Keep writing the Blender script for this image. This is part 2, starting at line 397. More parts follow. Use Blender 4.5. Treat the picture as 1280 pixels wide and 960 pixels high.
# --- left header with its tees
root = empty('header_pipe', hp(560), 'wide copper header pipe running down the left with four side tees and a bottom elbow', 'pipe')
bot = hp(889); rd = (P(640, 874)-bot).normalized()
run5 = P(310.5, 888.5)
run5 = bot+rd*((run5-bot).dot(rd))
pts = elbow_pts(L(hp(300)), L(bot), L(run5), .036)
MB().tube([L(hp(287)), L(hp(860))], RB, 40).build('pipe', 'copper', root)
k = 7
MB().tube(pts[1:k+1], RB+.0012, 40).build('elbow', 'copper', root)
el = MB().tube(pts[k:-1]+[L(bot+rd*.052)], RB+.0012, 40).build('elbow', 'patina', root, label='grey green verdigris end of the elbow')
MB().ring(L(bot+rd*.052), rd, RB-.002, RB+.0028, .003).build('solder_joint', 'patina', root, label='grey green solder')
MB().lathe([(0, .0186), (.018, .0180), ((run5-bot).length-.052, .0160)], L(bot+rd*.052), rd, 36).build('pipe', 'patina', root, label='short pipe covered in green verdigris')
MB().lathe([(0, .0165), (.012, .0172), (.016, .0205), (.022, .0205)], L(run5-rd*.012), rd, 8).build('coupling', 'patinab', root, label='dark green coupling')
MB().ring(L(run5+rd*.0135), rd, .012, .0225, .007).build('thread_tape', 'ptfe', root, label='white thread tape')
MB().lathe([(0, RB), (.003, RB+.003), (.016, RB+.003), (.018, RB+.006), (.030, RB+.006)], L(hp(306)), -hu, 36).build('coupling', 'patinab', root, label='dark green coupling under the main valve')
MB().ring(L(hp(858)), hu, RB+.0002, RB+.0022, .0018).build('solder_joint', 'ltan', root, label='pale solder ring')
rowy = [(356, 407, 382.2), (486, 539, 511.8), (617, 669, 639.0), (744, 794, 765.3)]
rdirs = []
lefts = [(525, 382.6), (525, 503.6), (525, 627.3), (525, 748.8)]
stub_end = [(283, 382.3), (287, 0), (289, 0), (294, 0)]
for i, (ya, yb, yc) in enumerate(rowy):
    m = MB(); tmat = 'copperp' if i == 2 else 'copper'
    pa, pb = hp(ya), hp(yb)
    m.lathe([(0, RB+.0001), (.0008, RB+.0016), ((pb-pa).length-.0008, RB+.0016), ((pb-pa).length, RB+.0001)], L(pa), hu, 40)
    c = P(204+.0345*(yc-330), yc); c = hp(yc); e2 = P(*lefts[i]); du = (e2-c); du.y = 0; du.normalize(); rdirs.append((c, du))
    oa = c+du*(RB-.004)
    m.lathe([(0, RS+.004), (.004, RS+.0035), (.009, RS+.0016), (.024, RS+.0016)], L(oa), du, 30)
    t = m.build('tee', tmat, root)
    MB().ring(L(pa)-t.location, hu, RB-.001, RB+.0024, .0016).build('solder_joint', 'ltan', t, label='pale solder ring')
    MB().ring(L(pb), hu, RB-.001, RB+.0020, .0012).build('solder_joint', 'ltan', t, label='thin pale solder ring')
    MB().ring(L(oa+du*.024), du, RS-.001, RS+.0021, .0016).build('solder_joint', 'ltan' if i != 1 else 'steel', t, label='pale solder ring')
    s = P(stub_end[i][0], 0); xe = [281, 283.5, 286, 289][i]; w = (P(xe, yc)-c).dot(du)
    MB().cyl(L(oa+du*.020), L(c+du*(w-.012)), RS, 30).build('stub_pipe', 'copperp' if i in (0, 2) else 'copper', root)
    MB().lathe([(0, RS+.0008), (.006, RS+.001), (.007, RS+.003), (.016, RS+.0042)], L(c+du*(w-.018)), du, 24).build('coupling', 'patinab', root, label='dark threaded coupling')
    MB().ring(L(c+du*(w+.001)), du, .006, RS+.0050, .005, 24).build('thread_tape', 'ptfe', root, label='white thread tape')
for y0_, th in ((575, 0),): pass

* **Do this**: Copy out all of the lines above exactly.

* **Result for this task**:
Keep writing the Blender script for this image. This is part 2, starting at line 397. More parts follow. Use Blender 4.5. Treat the picture as 1280 pixels wide and 960 pixels high.
# --- left header with its tees
root = empty('header_pipe', hp(560), 'wide copper header pipe running down the left with four side tees and a bottom elbow', 'pipe')
bot = hp(889); rd = (P(640, 874)-bot).normalized()
run5 = P(310.5, 888.5)
run5 = bot+rd*((run5-bot).dot(rd))
pts = elbow_pts(L(hp(300)), L(bot), L(run5), .036)
MB().tube([L(hp(287)), L(hp(860))], RB, 40).build('pipe', 'copper', root)
k = 7
MB().tube(pts[1:k+1], RB+.0012, 40).build('elbow', 'copper', root)
el = MB().tube(pts[k:-1]+[L(bot+rd*.052)], RB+.0012, 40).build('elbow', 'patina', root, label='grey green verdigris end of the elbow')
MB().ring(L(bot+rd*.052), rd, RB-.002, RB+.0028, .003).build('solder_joint', 'patina', root, label='grey green solder')
MB().lathe([(0, .0186), (.018, .0180), ((run5-bot).length-.052, .0160)], L(bot+rd*.052), rd, 36).build('pipe', 'patina', root, label='short pipe covered in green verdigris')
MB().lathe([(0, .0165), (.012, .0172), (.016, .0205), (.022, .0205)], L(run5-rd*.012), rd, 8).build('coupling', 'patinab', root, label='dark green coupling')
MB().ring(L(run5+rd*.0135), rd, .012, .0225, .007).build('thread_tape', 'ptfe', root, label='white thread tape')
MB().lathe([(0, RB), (.003, RB+.003), (.016, RB+.003), (.018, RB+.006), (.030, RB+.006)], L(hp(306)), -hu, 36).build('coupling', 'patinab', root, label='dark green coupling under the main valve')
MB().ring(L(hp(858)), hu, RB+.0002, RB+.0022, .0018).build('solder_joint', 'ltan', root, label='pale solder ring')
rowy = [(356, 407, 382.2), (486, 539, 511.8), (617, 669, 639.0), (744, 794, 765.3)]
rdirs = []
lefts = [(525, 382.6), (525, 503.6), (525, 627.3), (525, 748.8)]
stub_end = [(283, 382.3), (287, 0), (289, 0), (294, 0)]
for i, (ya, yb, yc) in enumerate(rowy):
    m = MB(); tmat = 'copperp' if i == 2 else 'copper'
    pa, pb = hp(ya), hp(yb)
    m.lathe([(0, RB+.0001), (.0008, RB+.0016), ((pb-pa).length-.0008, RB+.0016), ((pb-pa).length, RB+.0001)], L(pa), hu, 40)
    c = P(204+.0345*(yc-330), yc); c = hp(yc); e2 = P(*lefts[i]); du = (e2-c); du.y = 0; du.normalize(); rdirs.append((c, du))
    oa = c+du*(RB-.004)
    m.lathe([(0, RS+.004), (.004, RS+.0035), (.009, RS+.0016), (.024, RS+.0016)], L(oa), du, 30)
    t = m.build('tee', tmat, root)
    MB().ring(L(pa)-t.location, hu, RB-.001, RB+.0024, .0016).build('solder_joint', 'ltan', t, label='pale solder ring')
    MB().ring(L(pb), hu, RB-.001, RB+.0020, .0012).build('solder_joint', 'ltan', t, label='thin pale solder ring')
    MB().ring(L(oa+du*.024), du, RS-.001, RS+.0021, .0016).build('solder_joint', 'ltan' if i != 1 else 'steel', t, label='pale solder ring')
    s = P(stub_end[i][0], 0); xe = [281, 283.5, 286, 289][i]; w = (P(xe, yc)-c).dot(du)
    MB().cyl(L(oa+du*.020), L(c+du*(w-.012)), RS, 30).build('stub_pipe', 'copperp' if i in (0, 2) else 'copper', root)
    MB().lathe([(0, RS+.0008), (.006, RS+.001), (.007, RS+.003), (.016, RS+.0042)], L(c+du*(w-.018)), du, 24).build('coupling', 'patinab', root, label='dark threaded coupling')
    MB().ring(L(c+du*(w+.001)), du, .006, RS+.0050, .005, 24).build('thread_tape', 'ptfe', root, label='white thread tape')
for y0_, th in ((575, 0),): pass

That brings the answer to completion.